Spurensuche in Lehnin
Im Rahmen der „Lehniner Gespräche“ im Diakonissenhaus Teltow stellte die Spiegel-Journalistin und Buchautorin Susanne Beyer in Lehnin ihr jüngst erschienenes Buch „Kornblumenblau“ vor – und die Lehniner zeigten reges Interesse: der Saal des Altenpflegeheims Lothar-Kreyssig-Haus war bis zum letzten Stuhl besetzt. Beyer beschreibt in ihrem Buch die letzten Lebensjahre ihres Großvaters, der am Ende des zweiten Weltkrieges in Lehnin erschossen wurde. Der Chemiker gehörte zu der Abteilung des Generalbevollmächtigten Chemie (GeBeChem), die sich mit seiner Behörde in den letzten Kriegsjahren auf dem Gelände des ehemaligen Zisterzienserklosters in Lehnin vor den Bombenangriffen auf Berlin in Sicherheit gebracht hatte.
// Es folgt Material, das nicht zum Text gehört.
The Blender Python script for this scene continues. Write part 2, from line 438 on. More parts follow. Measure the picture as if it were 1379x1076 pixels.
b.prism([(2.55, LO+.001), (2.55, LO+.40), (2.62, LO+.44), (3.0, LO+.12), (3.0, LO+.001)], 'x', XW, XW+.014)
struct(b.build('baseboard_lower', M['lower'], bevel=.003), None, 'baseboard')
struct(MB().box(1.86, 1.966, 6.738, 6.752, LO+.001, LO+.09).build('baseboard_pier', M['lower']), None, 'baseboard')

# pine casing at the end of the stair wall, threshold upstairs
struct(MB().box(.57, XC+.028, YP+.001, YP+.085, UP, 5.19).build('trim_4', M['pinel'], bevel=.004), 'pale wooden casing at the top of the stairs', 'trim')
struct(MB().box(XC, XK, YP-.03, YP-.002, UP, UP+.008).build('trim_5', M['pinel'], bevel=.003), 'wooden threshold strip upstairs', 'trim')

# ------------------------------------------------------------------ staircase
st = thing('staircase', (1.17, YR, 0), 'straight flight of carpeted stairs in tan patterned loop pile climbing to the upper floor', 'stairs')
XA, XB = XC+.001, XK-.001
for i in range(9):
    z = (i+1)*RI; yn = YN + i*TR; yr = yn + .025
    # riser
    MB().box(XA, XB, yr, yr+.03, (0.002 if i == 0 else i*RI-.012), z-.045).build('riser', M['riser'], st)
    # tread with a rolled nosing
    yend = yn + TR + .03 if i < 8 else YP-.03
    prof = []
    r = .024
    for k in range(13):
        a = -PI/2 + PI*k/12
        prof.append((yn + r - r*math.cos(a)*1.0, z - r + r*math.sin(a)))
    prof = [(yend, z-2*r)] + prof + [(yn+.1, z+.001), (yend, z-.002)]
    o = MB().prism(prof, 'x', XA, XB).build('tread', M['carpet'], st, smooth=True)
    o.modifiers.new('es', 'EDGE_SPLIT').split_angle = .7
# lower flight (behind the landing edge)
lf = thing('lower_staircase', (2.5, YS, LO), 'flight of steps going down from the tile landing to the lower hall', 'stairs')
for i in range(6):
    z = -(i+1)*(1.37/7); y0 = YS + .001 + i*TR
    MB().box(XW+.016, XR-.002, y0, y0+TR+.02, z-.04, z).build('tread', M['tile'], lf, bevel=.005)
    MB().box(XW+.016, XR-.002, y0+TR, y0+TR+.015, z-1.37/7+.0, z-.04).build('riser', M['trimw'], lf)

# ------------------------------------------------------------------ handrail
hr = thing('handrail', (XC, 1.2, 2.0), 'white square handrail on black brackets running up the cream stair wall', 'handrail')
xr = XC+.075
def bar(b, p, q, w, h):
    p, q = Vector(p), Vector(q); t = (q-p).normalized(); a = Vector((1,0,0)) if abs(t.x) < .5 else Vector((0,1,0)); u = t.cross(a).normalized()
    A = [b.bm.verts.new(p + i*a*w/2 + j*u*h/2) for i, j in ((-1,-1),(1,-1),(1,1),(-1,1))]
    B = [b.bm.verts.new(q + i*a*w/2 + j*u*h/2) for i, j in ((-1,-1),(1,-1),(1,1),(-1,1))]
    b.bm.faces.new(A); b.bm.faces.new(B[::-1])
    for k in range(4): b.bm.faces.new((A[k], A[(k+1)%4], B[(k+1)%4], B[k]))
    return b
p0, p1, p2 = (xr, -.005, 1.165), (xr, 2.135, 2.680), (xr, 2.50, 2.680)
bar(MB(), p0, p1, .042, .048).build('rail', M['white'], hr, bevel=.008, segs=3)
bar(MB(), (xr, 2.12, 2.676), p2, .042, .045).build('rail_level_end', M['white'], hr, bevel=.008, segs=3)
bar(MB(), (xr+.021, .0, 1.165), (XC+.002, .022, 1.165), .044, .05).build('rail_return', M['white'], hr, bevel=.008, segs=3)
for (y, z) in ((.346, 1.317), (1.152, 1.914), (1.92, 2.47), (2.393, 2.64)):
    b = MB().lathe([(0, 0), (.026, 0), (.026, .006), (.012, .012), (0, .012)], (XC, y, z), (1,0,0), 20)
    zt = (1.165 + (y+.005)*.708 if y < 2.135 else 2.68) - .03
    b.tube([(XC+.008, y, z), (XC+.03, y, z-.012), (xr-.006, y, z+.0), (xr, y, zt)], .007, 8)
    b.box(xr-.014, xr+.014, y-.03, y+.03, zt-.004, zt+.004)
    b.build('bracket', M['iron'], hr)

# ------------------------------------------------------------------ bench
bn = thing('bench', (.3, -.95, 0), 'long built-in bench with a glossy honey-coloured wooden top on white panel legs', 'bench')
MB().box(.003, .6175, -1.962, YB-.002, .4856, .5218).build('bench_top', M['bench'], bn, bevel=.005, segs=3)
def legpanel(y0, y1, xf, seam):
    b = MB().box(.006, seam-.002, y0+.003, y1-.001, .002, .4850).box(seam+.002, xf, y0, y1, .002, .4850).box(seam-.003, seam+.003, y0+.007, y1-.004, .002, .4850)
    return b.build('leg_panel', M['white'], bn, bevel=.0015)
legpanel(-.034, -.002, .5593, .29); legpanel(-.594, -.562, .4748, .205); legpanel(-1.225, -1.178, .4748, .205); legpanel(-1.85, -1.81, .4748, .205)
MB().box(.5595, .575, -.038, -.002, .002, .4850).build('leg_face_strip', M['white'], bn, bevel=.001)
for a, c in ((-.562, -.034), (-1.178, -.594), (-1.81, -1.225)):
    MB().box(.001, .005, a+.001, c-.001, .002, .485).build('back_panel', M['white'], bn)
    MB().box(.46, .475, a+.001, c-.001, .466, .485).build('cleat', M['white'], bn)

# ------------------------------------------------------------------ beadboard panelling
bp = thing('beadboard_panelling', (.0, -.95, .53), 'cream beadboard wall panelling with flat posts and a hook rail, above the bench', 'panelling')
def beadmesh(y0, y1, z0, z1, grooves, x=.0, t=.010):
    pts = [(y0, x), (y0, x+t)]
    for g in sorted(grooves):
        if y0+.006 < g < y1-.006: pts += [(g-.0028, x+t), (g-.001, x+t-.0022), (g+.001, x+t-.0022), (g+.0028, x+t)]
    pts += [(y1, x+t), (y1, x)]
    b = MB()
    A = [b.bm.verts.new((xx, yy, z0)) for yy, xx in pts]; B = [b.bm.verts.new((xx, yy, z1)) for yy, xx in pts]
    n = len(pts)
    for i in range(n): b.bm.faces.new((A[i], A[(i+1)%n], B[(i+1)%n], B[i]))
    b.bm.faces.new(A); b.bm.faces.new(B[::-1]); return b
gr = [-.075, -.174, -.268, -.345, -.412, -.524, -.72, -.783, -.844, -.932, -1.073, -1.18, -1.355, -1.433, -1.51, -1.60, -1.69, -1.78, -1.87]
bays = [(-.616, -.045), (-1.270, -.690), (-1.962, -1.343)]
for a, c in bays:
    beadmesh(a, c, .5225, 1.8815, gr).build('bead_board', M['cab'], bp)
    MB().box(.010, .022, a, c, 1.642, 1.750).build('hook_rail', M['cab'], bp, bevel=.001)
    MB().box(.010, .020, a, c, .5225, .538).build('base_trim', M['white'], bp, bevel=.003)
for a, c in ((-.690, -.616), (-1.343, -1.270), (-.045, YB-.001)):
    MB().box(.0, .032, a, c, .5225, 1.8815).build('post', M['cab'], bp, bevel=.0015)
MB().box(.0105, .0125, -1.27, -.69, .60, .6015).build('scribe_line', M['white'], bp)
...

Im Buch nähert sich Beyer unter anderem der Frage, woran ihr Großvater konkret gearbeitet hat und warum er nach dem Einmarsch der Roten Armee erschossen wurde. Genaue Antworten kann aber sie nicht immer geben. Denn trotz akribischer Recherche - unter anderem im Archiv des Diakonissenhauses Teltow – konnte sie nicht alle Fragen klären. „Kornblumenblau“ ist daher auch eine Spurensuche, in der Beyer beschreibt, wie sie ausgehend von den Erzählungen über den Großvater, die in ihrer Familie vorhanden waren, aufbricht, um Fakten zusammen zu tragen und das Bild ihres Großvaters immer weiter zu konkretisieren. Ebenso beschreibt sie, wie die Diakonissen in Lehnin sich mit den Chemikern und ihrem Gefolge arrangierten.
Bei der Vorstellung ihres Buches in Lehnin betonte sie, dass sie mit ihrem Buch andere ermuntern möchte, sich ebenfalls auf die Suche nach der Vergangenheit ihrer Großeltern zu machen. Die Deutschen wüssten sehr gut über die deutsche Geschichte im Faschismus Bescheid, wenn es allerdings um die Mitglieder der eigenen Familie zu dieser Zeit gehe, sei das Wissen erheblich dünner.
Damit stieß Susanne Beyer bei ihrem Publikum auf Zustimmung. Die Generation der Kinder sei noch zu befangen gewesen, es sei nun Aufgabe der Enkel, die Lücken in den Familienchroniken zu schließen, so die einhellige Meinung. Ebenfalls rege diskutiert wurde, was das Buch an Erkenntnissen über die Geschichte Lehnins zur fraglichen Zeit erwähnt.
Die Lehniner Gespräche im Diakonissenhaus Teltow sind eine lose Abfolge von Gesprächsrunden, in denen Experten verschiedener Fachrichtungen sowie Politiker oder Wissenschaftler Herausforderungen diskutieren, vor denen der ländliche Raum, aber auch die Gesellschaft insgesamt steht.
Die Gespräche greifen eine alte Tradition auf: Lehnin war seit der Gründung des Klosters durch den Zisterzienserorden im Jahr 1180 ein Ort, von dem aus kulturelle und wirtschaftliche Impulse in die nähere und fernere Umgebung ausgingen. Mit den Lehniner Gesprächen setzt das Diakonissenhaus nun seinerseits ebenso Anregungen und ermöglicht einen Wissenstransfer aus dem Landkreis Potsdam-Mittelmark hinaus.